SPRING 2024 READY-TO-WEAR

Amid banks of fresh flowers and live music from a men’s choir, Richard Quinn sent out an exquisitely made collection that was a soaring tribute to his late father, Patrick, who passed away in June. “I wanted it to be angelic and ethereal. Something where everyone could feel and know who my father was. His work was next door to mine, and my team knew him really, really well because he was always in, always involved with building the sets for the shows.”

It began with a poignant balletic performance—girls twirling in flower-strewn black tutus—whose choreography unmistakably referenced Irish dancing. “Because my parents are Irish,” the designer said, choking back tears after the show. “And my dad would always take my sisters Irish dancing when we were growing up.”

Such is the grandeur and scale of Richard Quinn’s work that it’s hard to recall that he’s still only 33. It was six years ago, just out of Central Saint Martins MA, that he set up a printworks and his design studio under a railway arch in Peckham, South London, next door to his dad’s scaffolding business. “My parents came here to work from Ireland. They believed in education and encouraging us to be what we want to be, and for me that was pursuing arts. My dad never questioned that for one minute.”

It gave Quinn the confidence, and the practical, entrepreneurial drive, to talk about wanting to found a London fashion house of Richard Quinn rather than a brand. It’s an ambition that has grown into an astonishing reality in the space of five years, gathering couture clients from the Middle East and all over the world. Within the intimacy of the white-carpeted room, the accomplishment and what he’s been working on visibly reached a new level of refinement.

Sometimes in the ebullient drama of Quinn’s shows—his penchant for theatrical silhouettes and gimp masks amid his insanely maximalist English flower-printed scenarios—his growing ability to concentrate on detail and fit didn’t register. This time, with the latex and masks replaced with soigné hair by Sam McKnight and the models walking deliberately close to the audience, the beauty and lightness of his dresses were palpable.

It was the closest thing to haute couture that London has seen for decades. Indeed, Quinn uses the same Indian embroidery houses as all the top luxury brands in Europe. His sparkling embroidery, made from fields of microscopic flowers or delicate embellishments on lace, is testament to the quality that has brought him a thriving business in bridal and custom eveningwear.

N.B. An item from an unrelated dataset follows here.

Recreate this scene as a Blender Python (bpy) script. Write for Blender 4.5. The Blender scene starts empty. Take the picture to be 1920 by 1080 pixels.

At one time, it might have been said that a designer like Quinn “ought to go to Paris” to show. But even if it’s true that his work could stand up in an haute couture season, it will never happen. Anyone who knows him knows that Richard Quinn has always set his sights on being a London house, determined to bring credit to the city he was born and raised in. With this collection, he did exactly that, sublimating grief and loss into beauty in a way that brought both tears and pride to his family and to everyone in the room.